“President Mubarak told me that Jerusalem must be part of the negotiations,” Mr. Abbas said yesterday right after the conclusion of his meeting with the Egyptian president in Sharm el-Sheikh, which was also attended by Egyptian Foreign Minister Ahmed Aboul Gheit and Director of Egyptian Intelligence General Omar Suleiman.
The meeting took place just a few days after Prime Minister Benjamin Netanyahu’s and Industry, Trade and Labor Minister Benjamin Ben-Eliezer’s meeting with President Mubarak, which was meant to put pressure on the Palestinians to begin negotiations with Israel.
In the course of the meeting with the Palestinian leader, Mubarak reviewed the subjects that had come up in his meeting with Netanyahu, but Abbas was not impressed.
“We don’t want to pass judgment on proposals that at the moment are still vague,” he said. “We have no objection in principle to negotiations or to meetings.

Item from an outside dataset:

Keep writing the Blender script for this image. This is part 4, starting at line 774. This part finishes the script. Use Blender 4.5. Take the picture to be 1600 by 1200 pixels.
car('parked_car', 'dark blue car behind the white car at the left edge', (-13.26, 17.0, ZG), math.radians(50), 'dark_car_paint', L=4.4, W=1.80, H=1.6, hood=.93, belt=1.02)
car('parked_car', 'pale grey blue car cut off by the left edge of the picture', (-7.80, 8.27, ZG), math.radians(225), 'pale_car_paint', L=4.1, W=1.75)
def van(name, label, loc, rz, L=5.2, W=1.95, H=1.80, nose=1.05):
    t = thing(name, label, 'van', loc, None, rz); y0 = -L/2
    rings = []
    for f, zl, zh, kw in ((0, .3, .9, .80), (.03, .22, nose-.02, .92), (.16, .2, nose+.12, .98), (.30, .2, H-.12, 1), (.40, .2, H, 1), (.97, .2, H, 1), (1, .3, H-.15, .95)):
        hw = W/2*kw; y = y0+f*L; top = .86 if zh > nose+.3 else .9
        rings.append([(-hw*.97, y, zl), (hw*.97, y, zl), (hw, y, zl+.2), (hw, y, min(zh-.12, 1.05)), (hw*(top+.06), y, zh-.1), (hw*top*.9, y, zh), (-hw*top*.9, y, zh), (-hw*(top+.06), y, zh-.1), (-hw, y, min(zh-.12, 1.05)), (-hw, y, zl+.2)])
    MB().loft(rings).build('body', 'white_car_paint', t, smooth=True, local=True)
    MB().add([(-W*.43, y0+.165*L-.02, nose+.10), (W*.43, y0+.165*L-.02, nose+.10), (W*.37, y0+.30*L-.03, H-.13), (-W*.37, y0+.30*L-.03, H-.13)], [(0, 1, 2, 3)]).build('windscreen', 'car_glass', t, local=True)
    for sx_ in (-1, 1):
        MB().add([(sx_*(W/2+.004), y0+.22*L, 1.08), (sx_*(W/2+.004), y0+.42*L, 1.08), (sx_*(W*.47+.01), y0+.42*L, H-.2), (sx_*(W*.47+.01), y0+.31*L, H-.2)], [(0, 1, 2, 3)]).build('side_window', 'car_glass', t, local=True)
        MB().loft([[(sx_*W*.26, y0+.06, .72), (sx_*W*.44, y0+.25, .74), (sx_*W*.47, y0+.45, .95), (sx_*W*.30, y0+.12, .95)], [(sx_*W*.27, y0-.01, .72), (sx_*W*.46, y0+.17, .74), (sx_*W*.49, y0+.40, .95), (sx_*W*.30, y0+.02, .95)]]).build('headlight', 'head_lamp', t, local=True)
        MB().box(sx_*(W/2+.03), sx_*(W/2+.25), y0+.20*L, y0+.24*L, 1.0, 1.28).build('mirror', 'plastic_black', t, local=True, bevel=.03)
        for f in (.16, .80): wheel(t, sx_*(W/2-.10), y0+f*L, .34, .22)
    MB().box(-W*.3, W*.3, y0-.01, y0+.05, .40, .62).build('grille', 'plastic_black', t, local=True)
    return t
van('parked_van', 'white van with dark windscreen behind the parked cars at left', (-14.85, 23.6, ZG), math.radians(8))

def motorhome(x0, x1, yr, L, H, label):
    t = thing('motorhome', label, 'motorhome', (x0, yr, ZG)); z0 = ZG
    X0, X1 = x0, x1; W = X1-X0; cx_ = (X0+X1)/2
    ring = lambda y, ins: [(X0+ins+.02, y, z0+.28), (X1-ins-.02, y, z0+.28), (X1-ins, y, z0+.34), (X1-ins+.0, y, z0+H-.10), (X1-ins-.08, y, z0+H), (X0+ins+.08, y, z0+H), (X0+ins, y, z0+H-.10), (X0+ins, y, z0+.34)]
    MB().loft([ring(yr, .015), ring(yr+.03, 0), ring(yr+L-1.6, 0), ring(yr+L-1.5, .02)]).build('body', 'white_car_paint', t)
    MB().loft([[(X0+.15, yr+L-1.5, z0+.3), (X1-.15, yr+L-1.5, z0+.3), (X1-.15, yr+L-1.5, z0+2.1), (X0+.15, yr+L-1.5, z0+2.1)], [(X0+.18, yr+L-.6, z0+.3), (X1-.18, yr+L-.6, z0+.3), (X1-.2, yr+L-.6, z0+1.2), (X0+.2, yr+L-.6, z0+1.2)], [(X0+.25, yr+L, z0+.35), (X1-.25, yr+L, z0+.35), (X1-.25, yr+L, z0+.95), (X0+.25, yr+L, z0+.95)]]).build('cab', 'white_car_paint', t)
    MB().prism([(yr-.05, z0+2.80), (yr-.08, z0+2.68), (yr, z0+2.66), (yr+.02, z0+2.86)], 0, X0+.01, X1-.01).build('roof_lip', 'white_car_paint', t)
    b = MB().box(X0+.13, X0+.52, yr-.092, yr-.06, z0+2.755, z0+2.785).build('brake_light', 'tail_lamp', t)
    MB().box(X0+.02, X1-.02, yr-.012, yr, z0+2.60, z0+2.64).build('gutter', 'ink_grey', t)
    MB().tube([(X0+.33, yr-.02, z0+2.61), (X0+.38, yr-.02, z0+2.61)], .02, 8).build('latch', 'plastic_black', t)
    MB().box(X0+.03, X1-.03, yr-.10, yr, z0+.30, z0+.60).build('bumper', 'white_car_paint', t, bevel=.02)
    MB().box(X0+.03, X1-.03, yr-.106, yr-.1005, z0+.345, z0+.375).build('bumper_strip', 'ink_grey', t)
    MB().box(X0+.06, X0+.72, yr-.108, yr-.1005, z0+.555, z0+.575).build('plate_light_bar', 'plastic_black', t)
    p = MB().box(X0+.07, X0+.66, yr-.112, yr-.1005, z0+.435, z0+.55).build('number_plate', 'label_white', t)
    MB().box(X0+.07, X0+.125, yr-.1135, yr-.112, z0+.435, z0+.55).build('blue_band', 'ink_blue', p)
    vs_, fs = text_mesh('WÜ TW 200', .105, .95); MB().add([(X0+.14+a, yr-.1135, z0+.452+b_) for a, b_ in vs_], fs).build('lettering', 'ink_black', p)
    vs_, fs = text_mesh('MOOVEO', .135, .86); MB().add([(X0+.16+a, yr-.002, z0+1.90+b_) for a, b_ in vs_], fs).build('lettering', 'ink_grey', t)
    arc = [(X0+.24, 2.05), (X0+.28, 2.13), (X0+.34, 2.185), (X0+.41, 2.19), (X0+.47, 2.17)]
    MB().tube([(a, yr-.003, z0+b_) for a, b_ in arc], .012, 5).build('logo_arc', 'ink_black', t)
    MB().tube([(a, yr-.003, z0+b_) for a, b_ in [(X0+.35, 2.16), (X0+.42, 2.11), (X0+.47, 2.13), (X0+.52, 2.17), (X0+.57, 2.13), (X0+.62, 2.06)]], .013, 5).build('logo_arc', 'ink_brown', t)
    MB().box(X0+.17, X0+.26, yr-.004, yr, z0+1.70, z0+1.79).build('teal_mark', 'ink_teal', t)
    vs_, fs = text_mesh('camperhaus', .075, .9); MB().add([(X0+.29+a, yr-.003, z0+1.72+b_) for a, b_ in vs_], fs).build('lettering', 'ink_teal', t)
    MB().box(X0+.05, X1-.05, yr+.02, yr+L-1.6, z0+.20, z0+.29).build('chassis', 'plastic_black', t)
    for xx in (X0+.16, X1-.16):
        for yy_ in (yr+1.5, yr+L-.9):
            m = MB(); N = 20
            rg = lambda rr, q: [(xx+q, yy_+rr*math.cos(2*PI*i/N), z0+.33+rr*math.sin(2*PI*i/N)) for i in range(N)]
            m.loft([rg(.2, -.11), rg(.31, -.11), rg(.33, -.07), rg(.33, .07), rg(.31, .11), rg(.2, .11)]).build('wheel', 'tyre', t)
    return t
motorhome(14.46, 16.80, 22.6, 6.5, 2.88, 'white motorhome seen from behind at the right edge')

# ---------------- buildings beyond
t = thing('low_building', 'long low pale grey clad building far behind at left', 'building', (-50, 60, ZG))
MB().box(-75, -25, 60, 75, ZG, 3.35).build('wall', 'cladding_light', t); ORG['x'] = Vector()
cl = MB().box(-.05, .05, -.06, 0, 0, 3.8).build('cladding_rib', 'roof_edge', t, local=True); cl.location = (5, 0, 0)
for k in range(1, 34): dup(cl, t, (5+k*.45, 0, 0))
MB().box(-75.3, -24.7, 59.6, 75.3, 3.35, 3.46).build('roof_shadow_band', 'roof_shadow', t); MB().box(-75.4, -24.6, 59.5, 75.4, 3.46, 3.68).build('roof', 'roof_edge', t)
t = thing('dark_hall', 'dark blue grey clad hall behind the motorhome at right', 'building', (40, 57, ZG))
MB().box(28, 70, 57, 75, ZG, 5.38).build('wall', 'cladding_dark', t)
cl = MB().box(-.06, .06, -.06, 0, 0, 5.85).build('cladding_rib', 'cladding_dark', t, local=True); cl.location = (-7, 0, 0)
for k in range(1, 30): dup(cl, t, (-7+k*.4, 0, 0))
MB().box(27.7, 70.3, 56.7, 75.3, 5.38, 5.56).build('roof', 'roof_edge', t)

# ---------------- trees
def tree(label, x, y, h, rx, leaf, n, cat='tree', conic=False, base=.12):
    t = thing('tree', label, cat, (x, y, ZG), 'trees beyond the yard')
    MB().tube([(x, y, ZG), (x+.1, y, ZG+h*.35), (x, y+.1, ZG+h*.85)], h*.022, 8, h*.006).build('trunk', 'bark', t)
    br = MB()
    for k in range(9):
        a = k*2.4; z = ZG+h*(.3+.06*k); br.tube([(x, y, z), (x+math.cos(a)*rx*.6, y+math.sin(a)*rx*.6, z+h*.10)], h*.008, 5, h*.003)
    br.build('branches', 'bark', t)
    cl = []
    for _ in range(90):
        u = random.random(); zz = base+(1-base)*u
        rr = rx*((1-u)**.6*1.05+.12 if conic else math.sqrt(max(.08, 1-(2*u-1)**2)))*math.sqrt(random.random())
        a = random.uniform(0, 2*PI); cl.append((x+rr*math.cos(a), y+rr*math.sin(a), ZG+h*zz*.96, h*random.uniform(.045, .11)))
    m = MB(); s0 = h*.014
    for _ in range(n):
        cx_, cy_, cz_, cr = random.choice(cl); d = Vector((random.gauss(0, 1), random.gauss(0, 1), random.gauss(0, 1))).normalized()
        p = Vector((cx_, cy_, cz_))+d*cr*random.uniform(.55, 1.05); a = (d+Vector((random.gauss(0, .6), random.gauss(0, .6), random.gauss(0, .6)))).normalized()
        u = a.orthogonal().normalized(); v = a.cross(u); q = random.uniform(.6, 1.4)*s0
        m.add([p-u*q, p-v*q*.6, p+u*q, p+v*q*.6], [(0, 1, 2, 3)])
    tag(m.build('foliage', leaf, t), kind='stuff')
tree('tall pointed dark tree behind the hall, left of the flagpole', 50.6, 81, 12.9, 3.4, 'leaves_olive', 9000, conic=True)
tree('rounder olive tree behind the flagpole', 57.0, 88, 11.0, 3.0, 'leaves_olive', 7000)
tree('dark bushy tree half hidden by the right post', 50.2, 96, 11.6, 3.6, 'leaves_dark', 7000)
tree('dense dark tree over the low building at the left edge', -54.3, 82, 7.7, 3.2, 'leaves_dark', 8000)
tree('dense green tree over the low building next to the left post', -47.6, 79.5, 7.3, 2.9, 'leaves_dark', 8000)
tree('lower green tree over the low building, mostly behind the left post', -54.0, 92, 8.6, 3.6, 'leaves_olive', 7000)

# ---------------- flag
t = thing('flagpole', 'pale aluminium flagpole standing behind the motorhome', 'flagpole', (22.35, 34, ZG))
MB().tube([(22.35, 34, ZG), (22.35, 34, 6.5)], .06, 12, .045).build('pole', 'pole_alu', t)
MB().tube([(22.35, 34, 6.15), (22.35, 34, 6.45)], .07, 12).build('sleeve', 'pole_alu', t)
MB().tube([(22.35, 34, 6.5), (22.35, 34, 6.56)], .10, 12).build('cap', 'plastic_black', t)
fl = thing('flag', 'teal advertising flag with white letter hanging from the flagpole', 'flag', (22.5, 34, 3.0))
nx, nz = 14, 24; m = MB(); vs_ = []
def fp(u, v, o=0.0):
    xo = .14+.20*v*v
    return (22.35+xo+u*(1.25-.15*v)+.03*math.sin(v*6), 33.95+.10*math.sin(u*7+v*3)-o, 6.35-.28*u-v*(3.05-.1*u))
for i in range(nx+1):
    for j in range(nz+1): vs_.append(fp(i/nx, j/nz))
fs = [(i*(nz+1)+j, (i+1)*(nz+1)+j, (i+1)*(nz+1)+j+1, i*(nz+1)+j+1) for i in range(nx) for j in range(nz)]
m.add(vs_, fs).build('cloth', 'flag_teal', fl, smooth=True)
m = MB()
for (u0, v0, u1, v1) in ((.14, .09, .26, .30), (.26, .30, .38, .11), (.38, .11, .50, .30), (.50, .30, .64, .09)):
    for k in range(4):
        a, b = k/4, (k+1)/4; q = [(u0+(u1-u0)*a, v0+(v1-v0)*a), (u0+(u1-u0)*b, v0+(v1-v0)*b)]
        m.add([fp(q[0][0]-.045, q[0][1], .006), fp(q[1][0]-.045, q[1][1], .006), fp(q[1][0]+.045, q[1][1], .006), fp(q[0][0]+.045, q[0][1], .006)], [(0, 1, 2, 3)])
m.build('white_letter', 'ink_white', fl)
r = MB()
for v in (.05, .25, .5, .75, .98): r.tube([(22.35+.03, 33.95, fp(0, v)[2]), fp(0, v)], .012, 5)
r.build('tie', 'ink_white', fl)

We are not posing conditions, but we’ve said over and over and are still saying – when the construction in the settlements stops and there is recognition of international principles, we will be willing to renew the negotiations.”
Hossam Zaki, a spokesman for the Egyptian Foreign Ministry, confirmed yesterday that the American administration had drawn up a new plan, in which the Palestinian state is to be established within two years.
Egyptian officials Suleiman and Aboul Gheit have traveled to the United States to meet with American and British officials to discuss these proposals. Mr. Zaki said that the plan will include a presentation of Israeli and Palestinian guarantees.
At this stage, the goal of Egypt, the U.S. and of Israel is to hold a summit early next month at which the negotiations between Israel and the Palestinians will be launched under the sponsorship of Egypt and with the participation of the U.S. and Jordan. After yesterday’s meeting, Abbas rejected this scenario, but the top political echelon in Israel has not lost its optimism.
Defense Minister Ehud Barak, who is involved behind the scenes in restarting the negotiations, said last night, “the goal is to shorten the foreplay, to shorten the corridor quickly and to move quickly onto the path of negotiations at the end of which there will be an agreement based on two states for two peoples.”
In contrast, a person projecting a clear lack of optimism is Foreign Minister Avigdor Lieberman, who met this week with Quartet envoy to the Middle East Tony Blair at the Foreign Ministry in Jerusalem. Mr. Lieberman told Blair that it would be impossible to reach agreement on the permanent borders within nine months and a full agreement within two years. “This is not a realistic goal, and therefore what we have to do is to begin direct talks without committing to and sanctifying a date,” he said.